====== EXERCISE DATA

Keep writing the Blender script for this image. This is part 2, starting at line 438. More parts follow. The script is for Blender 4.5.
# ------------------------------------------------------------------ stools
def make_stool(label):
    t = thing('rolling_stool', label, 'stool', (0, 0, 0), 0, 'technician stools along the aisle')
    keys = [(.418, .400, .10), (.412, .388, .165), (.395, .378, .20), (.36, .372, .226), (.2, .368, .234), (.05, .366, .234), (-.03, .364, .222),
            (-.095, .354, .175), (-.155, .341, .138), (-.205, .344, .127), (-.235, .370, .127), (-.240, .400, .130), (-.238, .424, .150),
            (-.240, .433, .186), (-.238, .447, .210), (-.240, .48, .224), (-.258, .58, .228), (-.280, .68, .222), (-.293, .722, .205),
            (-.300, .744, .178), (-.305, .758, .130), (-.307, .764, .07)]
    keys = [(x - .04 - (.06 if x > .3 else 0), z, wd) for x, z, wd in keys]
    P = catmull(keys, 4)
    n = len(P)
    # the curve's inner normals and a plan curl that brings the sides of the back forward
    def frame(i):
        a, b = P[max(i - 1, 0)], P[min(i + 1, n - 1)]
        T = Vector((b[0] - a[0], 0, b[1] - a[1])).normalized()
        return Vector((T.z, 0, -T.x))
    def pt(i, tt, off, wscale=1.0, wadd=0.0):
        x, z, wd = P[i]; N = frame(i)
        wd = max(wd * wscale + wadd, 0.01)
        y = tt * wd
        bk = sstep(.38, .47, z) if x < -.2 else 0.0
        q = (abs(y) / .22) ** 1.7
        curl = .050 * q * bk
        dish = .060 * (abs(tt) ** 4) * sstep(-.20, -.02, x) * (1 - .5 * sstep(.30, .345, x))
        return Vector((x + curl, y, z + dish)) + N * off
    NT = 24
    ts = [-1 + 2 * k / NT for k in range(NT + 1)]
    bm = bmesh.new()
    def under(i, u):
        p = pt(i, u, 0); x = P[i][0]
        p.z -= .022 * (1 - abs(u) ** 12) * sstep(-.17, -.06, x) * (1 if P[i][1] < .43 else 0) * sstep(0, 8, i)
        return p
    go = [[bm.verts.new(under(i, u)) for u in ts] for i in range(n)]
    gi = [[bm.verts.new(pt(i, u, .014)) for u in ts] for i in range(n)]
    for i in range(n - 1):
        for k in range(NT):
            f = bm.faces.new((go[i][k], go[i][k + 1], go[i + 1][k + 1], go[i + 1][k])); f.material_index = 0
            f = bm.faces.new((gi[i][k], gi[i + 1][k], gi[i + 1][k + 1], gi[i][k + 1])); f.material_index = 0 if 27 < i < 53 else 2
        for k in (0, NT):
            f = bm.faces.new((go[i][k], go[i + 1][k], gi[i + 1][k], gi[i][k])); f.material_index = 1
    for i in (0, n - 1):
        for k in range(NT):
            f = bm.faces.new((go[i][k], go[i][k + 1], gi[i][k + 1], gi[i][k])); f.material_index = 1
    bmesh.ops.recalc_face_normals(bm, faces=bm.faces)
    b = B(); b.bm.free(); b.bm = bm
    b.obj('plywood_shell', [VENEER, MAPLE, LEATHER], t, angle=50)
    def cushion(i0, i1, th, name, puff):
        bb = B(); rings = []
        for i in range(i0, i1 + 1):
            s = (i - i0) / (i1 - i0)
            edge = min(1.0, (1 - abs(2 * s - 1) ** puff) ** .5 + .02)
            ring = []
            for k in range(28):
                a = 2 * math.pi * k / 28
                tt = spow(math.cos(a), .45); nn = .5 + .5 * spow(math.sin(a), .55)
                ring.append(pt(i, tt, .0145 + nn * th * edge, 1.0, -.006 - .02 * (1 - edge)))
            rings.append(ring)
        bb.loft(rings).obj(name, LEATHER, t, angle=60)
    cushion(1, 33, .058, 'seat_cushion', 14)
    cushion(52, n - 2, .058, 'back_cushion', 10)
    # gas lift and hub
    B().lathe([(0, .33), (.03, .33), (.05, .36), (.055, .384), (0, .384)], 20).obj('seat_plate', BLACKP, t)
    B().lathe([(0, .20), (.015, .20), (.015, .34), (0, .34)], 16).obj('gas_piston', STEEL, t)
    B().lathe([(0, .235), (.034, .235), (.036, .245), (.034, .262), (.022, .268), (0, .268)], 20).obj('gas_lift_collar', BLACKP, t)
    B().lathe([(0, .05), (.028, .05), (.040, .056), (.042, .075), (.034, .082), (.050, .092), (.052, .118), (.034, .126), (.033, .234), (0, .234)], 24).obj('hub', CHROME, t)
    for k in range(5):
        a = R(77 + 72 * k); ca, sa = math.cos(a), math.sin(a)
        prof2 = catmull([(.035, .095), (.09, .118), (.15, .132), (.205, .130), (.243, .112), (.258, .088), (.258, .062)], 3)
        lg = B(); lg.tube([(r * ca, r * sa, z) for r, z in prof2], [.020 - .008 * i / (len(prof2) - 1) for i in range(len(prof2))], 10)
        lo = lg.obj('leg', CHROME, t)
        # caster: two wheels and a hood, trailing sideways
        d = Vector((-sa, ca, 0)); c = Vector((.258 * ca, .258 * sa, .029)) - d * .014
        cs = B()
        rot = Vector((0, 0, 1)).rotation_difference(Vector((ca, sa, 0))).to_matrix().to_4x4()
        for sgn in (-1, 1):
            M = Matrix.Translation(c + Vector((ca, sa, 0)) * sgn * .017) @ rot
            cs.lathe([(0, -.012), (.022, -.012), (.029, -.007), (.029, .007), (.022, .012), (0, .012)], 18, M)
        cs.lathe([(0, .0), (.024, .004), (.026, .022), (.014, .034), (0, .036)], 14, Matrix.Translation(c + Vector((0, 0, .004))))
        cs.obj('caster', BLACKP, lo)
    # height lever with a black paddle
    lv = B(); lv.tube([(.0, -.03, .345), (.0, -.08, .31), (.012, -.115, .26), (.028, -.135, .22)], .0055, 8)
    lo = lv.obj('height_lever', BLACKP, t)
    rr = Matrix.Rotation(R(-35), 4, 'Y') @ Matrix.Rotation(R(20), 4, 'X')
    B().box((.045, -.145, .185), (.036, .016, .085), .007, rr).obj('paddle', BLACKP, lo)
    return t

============
====== EXERCISE DATA

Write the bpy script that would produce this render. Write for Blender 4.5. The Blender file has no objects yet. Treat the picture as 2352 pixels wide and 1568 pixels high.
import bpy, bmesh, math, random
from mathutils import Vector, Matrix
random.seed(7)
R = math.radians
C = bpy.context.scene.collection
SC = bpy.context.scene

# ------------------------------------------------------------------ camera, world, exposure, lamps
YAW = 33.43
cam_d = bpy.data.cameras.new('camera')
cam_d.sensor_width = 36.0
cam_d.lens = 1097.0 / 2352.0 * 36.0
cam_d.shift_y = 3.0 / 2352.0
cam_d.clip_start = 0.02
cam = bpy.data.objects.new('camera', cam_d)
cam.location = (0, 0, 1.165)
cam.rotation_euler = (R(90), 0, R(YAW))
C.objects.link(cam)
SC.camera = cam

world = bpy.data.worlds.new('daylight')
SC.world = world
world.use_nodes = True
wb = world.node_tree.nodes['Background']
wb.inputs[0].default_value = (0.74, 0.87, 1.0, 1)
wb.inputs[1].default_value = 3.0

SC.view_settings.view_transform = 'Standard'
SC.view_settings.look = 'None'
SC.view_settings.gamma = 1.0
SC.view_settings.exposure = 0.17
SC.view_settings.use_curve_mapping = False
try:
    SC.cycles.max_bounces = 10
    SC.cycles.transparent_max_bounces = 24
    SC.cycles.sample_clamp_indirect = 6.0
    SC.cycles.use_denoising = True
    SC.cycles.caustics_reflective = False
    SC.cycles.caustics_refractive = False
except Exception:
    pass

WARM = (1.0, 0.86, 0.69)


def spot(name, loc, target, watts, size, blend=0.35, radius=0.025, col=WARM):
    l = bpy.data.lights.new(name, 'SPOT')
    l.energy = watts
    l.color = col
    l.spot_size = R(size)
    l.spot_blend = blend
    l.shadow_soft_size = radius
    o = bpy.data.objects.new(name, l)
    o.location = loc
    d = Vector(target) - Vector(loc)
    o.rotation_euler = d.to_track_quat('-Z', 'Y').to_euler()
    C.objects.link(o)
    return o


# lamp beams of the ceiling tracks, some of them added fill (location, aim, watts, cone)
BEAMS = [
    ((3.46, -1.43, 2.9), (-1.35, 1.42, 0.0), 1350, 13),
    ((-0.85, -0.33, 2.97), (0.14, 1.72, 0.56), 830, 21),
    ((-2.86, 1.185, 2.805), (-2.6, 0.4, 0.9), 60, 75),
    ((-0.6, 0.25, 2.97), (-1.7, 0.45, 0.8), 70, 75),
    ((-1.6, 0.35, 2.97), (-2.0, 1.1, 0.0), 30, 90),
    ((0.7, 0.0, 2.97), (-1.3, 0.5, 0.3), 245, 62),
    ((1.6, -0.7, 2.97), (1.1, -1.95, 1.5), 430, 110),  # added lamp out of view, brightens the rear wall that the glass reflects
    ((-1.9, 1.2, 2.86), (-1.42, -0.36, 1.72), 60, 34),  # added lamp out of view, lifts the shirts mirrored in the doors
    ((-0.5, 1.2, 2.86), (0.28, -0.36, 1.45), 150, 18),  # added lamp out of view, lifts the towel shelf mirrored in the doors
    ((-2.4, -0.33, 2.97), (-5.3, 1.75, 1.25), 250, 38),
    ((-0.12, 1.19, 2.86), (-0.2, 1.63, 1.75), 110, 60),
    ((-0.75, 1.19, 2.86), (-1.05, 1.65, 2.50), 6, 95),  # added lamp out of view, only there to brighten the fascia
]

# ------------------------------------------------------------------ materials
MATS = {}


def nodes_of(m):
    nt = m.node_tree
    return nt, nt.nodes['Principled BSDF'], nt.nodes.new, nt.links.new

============
====== EXERCISE DATA

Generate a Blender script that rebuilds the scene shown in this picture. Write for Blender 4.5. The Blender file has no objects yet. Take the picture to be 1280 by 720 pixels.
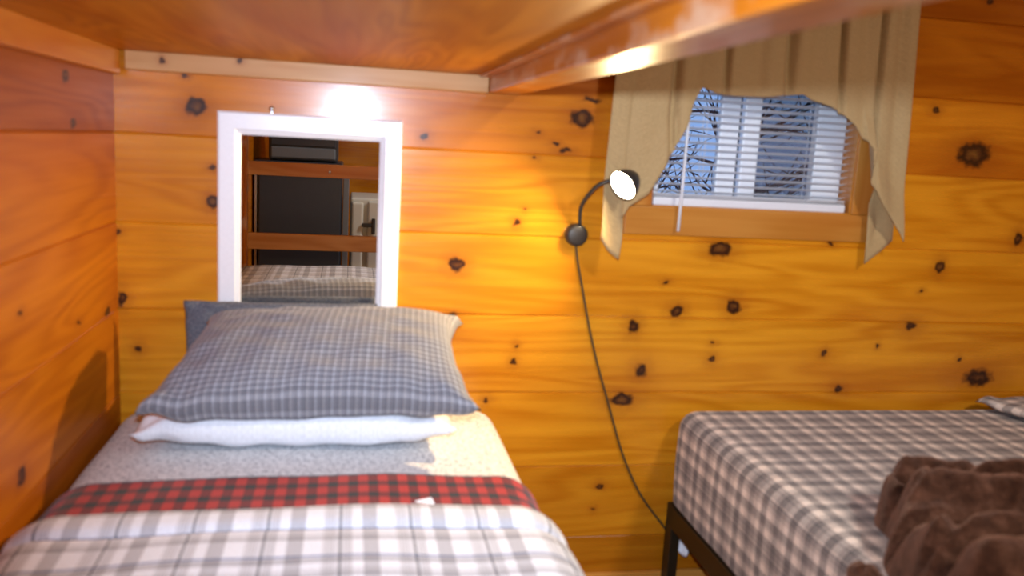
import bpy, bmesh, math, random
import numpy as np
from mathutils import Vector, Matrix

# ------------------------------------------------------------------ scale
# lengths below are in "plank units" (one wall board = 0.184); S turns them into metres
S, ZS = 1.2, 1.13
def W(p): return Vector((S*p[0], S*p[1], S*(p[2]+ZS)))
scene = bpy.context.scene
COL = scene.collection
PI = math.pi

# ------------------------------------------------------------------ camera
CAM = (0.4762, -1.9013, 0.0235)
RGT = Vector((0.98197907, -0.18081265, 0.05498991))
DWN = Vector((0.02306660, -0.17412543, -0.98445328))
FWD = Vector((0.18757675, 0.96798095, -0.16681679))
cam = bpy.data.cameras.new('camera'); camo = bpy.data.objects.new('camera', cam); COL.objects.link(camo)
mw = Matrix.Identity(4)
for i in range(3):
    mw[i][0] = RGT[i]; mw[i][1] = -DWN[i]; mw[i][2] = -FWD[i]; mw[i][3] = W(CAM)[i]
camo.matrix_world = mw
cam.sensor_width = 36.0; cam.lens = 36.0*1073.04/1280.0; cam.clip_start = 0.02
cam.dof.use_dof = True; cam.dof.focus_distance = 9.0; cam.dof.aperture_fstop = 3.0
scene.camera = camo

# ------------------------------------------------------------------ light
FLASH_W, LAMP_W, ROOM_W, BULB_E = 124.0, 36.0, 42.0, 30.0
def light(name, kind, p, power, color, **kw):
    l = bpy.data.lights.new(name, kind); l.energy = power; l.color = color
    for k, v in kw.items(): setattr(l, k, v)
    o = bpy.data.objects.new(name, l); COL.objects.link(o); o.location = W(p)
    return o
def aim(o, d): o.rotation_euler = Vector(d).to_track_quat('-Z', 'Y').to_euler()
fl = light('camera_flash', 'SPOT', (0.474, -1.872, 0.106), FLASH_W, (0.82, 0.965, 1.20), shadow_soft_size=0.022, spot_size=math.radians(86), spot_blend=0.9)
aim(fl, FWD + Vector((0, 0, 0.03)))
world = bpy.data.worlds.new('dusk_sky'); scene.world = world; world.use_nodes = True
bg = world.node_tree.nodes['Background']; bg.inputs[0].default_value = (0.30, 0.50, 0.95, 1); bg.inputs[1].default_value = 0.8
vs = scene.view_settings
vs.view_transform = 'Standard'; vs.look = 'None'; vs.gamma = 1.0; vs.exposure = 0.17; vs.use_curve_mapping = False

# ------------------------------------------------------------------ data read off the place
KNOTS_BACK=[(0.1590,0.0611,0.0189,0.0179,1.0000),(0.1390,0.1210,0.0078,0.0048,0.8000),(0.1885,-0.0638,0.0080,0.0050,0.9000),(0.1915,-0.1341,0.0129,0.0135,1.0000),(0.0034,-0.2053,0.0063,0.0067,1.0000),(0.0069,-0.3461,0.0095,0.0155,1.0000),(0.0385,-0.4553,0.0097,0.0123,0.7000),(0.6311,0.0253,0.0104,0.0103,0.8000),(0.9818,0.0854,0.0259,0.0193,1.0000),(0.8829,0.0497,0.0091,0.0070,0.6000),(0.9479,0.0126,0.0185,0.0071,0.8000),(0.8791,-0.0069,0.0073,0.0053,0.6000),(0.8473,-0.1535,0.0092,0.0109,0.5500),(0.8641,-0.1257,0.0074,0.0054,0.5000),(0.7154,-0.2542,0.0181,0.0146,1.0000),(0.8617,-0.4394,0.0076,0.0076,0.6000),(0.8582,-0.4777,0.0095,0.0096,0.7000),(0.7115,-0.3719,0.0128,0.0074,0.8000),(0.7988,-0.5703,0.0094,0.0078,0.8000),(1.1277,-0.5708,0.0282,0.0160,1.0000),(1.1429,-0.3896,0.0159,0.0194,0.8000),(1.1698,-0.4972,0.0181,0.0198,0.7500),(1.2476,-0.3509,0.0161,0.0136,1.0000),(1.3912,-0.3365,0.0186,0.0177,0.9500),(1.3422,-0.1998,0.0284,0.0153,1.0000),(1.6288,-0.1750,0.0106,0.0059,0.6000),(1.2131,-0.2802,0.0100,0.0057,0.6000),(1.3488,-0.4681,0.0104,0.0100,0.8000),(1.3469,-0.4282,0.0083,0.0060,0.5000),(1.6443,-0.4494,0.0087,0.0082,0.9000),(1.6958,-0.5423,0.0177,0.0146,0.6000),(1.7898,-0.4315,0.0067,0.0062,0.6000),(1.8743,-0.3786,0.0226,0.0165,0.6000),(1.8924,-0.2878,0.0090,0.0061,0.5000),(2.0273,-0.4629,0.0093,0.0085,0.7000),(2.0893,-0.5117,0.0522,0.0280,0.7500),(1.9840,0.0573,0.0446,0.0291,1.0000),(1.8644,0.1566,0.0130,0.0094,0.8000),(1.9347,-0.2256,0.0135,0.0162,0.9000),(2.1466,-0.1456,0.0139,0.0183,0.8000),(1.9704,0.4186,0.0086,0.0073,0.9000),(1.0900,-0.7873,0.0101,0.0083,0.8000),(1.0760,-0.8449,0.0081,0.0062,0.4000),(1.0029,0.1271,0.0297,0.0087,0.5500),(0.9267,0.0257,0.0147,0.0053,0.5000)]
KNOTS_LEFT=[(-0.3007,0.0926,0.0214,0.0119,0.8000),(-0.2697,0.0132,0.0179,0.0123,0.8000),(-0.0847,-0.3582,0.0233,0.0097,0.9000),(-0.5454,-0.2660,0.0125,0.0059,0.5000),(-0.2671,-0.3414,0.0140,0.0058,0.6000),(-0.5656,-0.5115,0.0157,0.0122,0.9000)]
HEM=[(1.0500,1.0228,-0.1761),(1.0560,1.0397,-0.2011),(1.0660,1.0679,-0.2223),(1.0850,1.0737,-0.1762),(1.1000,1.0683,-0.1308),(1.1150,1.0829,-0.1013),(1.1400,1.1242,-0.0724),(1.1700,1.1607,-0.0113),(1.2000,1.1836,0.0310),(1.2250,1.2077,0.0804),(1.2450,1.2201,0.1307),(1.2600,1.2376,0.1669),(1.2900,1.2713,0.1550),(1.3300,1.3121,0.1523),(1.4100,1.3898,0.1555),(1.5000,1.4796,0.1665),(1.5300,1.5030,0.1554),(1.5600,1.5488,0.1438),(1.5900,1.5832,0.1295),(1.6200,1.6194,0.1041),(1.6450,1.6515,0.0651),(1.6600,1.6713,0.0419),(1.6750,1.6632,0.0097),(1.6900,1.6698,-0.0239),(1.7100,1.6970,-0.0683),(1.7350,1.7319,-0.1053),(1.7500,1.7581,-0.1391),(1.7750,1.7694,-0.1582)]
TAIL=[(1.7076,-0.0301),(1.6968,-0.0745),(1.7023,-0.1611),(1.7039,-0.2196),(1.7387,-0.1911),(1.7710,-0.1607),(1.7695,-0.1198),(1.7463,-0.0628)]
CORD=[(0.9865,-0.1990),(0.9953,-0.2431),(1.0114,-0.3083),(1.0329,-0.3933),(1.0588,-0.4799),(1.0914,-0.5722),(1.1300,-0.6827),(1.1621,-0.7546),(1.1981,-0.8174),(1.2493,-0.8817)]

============

WRITTEN EXERCISE:
Repeat only the lines from the one holding "Generate a Blender" to the one holding "scene.camera = camo", both ends included, and drop the images.

FULL ANSWER:
Generate a Blender script that rebuilds the scene shown in this picture. Write for Blender 4.5. The Blender file has no objects yet. Take the picture to be 1280 by 720 pixels.
import bpy, bmesh, math, random
import numpy as np
from mathutils import Vector, Matrix

# ------------------------------------------------------------------ scale
# lengths below are in "plank units" (one wall board = 0.184); S turns them into metres
S, ZS = 1.2, 1.13
def W(p): return Vector((S*p[0], S*p[1], S*(p[2]+ZS)))
scene = bpy.context.scene
COL = scene.collection
PI = math.pi

# ------------------------------------------------------------------ camera
CAM = (0.4762, -1.9013, 0.0235)
RGT = Vector((0.98197907, -0.18081265, 0.05498991))
DWN = Vector((0.02306660, -0.17412543, -0.98445328))
FWD = Vector((0.18757675, 0.96798095, -0.16681679))
cam = bpy.data.cameras.new('camera'); camo = bpy.data.objects.new('camera', cam); COL.objects.link(camo)
mw = Matrix.Identity(4)
for i in range(3):
    mw[i][0] = RGT[i]; mw[i][1] = -DWN[i]; mw[i][2] = -FWD[i]; mw[i][3] = W(CAM)[i]
camo.matrix_world = mw
cam.sensor_width = 36.0; cam.lens = 36.0*1073.04/1280.0; cam.clip_start = 0.02
cam.dof.use_dof = True; cam.dof.focus_distance = 9.0; cam.dof.aperture_fstop = 3.0
scene.camera = camo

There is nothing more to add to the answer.